Bishop travels to Rome to explain €31m residence

Allegations of lavish spending by Rev Franz-Peter Tebartz-van Elst, bishop of Limburg, have stirred controversy among Roman Catholics.

Martin Wind, a spokes- man for the diocese of Limburg, told the German news agency DPA Tebartz- van Elst was meeting with church officials in Rome but gave no further details. German media said he made the trip aboard a budget airline.

At the centre of the controversy is the €31m price tag for building a bishop’s residence complex and related renovations.

Tebartz-van Elst told the Bild newspaper the bill was actually for 10 projects and there were additional costs because of regulations on buildings under historical protection.

Last week, Hamburg prosecutors asked a court to levy an unspecified fine against the bishop for false testimony in a case he filed against Der Spiegel magazine, which reported he had flown first class to India to visit poor children. The bishop insisted he had flown business class.

The accusations have touched a nerve in the country where Martin Luther launched the Reformation five centuries ago in response to what he said were excesses and abuses within the church.

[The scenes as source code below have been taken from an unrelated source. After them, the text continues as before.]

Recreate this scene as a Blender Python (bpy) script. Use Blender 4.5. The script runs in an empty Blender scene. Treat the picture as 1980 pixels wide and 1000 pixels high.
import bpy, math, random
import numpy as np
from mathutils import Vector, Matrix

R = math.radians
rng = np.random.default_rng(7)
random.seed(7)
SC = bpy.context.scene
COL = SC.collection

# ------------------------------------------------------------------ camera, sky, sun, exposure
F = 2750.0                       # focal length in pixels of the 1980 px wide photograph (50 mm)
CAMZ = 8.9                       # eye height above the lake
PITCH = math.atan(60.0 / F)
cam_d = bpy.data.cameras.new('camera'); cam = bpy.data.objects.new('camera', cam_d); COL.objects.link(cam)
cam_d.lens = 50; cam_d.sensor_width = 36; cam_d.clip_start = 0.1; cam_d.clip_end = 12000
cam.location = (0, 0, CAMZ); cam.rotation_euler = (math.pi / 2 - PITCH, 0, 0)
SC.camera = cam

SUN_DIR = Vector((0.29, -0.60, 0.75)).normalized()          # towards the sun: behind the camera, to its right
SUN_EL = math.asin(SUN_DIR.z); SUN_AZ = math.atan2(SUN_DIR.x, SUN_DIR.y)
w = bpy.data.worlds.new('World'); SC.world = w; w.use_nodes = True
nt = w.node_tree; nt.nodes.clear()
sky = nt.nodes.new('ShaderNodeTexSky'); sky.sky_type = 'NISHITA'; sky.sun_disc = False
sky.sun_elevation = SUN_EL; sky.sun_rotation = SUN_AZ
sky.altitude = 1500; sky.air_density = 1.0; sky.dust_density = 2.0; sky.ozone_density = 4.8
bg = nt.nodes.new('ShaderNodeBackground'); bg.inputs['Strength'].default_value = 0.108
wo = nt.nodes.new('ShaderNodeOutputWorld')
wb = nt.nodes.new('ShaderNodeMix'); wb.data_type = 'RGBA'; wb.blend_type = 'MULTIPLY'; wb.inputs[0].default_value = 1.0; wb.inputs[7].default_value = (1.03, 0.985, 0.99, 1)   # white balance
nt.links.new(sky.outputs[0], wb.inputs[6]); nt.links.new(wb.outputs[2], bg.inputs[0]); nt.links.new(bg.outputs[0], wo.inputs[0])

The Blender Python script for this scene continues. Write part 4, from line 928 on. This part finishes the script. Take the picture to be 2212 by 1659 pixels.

Pope Francis himself has followed a modest lifestyle and encouraged church leaders to do the same.

In a statement, the Limburg diocese said the bishop was “concerned about the escalation of the current discussion” and regrets the suffering of “many of the faithful in the diocese and beyond” due to the situation.

German media say the controversy has split the 24m-member Catholic community at a time when the church is struggling with diminishing numbers of followers.

“It hurts me because of the impression that wasting money is a core feature of the Church,” Julia Kloeckner, deputy chairwoman of Chancellor Angela Merkel’s party, told the Berlin newspaper Tagesspiegel.

Pope Francis will have to decide if the bishop can stay in office.

An initial audit of his spending, ordered after a Vatican monitor visited Limburg last month, revealed the project cost at least €31m, six times more than planned.

The head of the German Church, Archbishop Robert Zollitsch, has said the scandal about the cost overruns and allegations of lying were hurting the whole church and he would discuss it with Pope Francis during his visit to Rome. The Pope’s response will be closely watched as a barometer of how far he will go to promote frugality and simplicity in a church plagued for decades by scandals of clerical sexual abuse and opaque financial transactions at the Vatican bank.

The Welt am Sonntag newspaper said on Sunday the final price tag for the residence and office complex next to Limburg’s hilltop Romanesque cathedral could run to as much as €40m.